Les sociétés produisant ou commercialisant l’or de Shabunda sur le marché international n’ont pas mis en œuvre ces normes relatives au devoir de diligence exercé sur les chaînes d’approvisionnement. Les firmes opérant au Congo ont agi en violation flagrante de la législation congolaise sur le devoir de diligence appliqué aux chaînes d’approvisionnement, législation que les autorités congolaises ont omis de faire respecter. Par voie de conséquence, l’or dont ont tiré profit des hommes armés et une société opérant illégalement n’a pas été contrôlé et a été commercialisé sur le marché international.
Dans l’intervalle, la ruée vers l’or et l’afflux massif de creuseurs d’or qui en a résulté ont mis la pression sur les ressources déjà rares de la ville de Shabunda, poussant les prix des denrées alimentaires à la hausse et empêchant de nombreux habitants de la localité à joindre les deux bouts. En même temps, les autorités minières de la ville de Shabunda ont extorqué de l’argent en prélevant des taxes illégales et, lorsque l’or était taxé officiellement, elles se sont mises en défaut de transférer les recettes au gouvernement provincial. Cet argent fait pourtant cruellement défaut : en 2014, le seul hôpital de la ville a enregistré 535 cas de malnutrition.

La production aurifère artisanale de l’est du Congo devrait bénéficier à la population congolaise et à l’État plutôt qu’à des hommes armés et à des sociétés aux pratiques prédatrices. Pour que ce soit le cas : Le gouvernement congolais doit réclamer des comptes aux responsables provinciaux lorsqu’ils négligent d’exercer leurs devoirs dans le secteur aurifère artisanal ou lorsqu’ils opèrent dans l’illégalité. Les firmes opérant illégalement au Congo, telles que Kun Hou Mining, devraient faire l’objet d’une enquête et, s’il en ressort des preuves d’actes répréhensibles, des poursuites devraient être engagées à leur encontre.

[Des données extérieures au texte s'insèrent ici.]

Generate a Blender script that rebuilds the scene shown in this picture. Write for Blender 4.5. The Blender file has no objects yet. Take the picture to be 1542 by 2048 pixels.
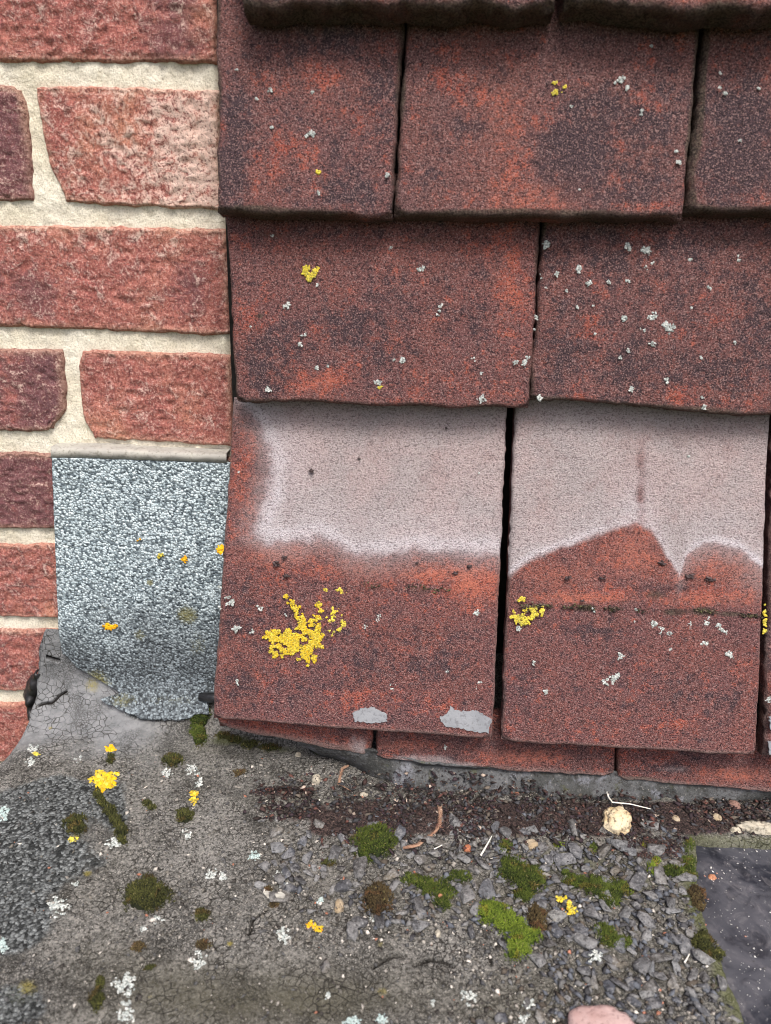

Les sociétés doivent, à tous les stades des chaînes mondiales d’approvisionnement en or, mettre en œuvre le Guide OCDE sur le devoir de diligence pour des chaînes d’approvisionnement responsables en minerais. Cela inclut la publication d’un rapport annuel décrivant en détail les risques relevés dans leur chaîne d’approvisionnement et les mesures prises pour les réduire.